Stored data:
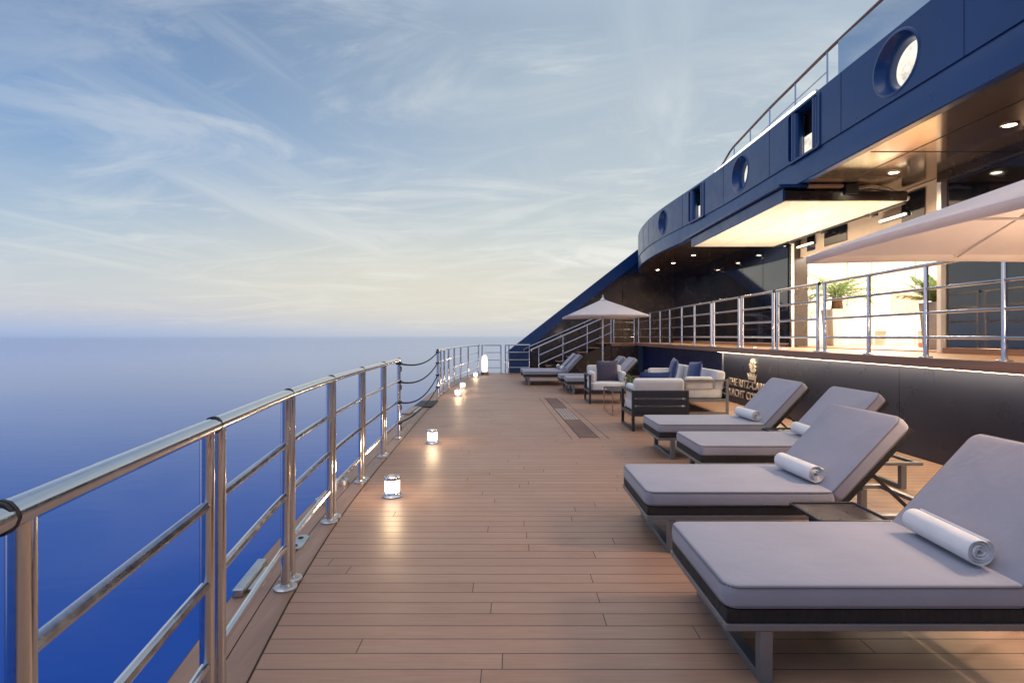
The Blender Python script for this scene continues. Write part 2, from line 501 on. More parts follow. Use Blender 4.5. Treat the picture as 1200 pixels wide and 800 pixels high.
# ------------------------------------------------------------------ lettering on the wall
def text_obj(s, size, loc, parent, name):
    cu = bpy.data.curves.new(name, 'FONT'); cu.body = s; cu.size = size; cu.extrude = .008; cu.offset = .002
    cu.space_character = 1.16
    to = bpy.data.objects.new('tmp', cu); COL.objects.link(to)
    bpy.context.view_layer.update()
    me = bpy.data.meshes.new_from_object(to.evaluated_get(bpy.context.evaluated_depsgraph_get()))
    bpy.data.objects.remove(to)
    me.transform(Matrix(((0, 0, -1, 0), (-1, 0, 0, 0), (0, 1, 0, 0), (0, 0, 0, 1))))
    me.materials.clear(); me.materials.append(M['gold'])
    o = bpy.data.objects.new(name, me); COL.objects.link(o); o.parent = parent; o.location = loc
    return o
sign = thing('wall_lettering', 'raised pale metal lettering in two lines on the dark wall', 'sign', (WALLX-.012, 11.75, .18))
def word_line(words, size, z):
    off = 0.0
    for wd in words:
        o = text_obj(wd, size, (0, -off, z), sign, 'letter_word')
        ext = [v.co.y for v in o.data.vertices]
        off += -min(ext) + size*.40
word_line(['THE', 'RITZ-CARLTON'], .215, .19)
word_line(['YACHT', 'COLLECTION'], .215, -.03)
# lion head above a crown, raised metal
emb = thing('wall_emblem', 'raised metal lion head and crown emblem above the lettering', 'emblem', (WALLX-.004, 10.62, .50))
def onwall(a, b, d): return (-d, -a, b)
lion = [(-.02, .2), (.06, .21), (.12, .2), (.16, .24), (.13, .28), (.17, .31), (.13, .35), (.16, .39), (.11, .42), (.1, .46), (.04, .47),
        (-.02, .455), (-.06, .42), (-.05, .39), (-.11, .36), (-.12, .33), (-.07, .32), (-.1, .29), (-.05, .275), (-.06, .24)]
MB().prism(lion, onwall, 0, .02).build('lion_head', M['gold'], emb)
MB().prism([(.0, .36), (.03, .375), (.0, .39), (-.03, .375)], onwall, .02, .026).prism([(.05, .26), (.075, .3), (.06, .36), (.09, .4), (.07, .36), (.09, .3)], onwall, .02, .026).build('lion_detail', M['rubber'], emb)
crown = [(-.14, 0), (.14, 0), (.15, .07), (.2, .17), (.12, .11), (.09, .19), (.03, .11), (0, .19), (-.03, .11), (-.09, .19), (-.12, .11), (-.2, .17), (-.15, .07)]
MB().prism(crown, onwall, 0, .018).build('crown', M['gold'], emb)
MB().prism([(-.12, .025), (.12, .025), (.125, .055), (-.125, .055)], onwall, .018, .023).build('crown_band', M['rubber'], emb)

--

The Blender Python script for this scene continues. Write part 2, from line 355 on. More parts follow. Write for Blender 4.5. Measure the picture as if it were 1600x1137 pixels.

Objective:
Among the lines of the records above, count those holding the string "Blender", and report only the number.

Complete output:
2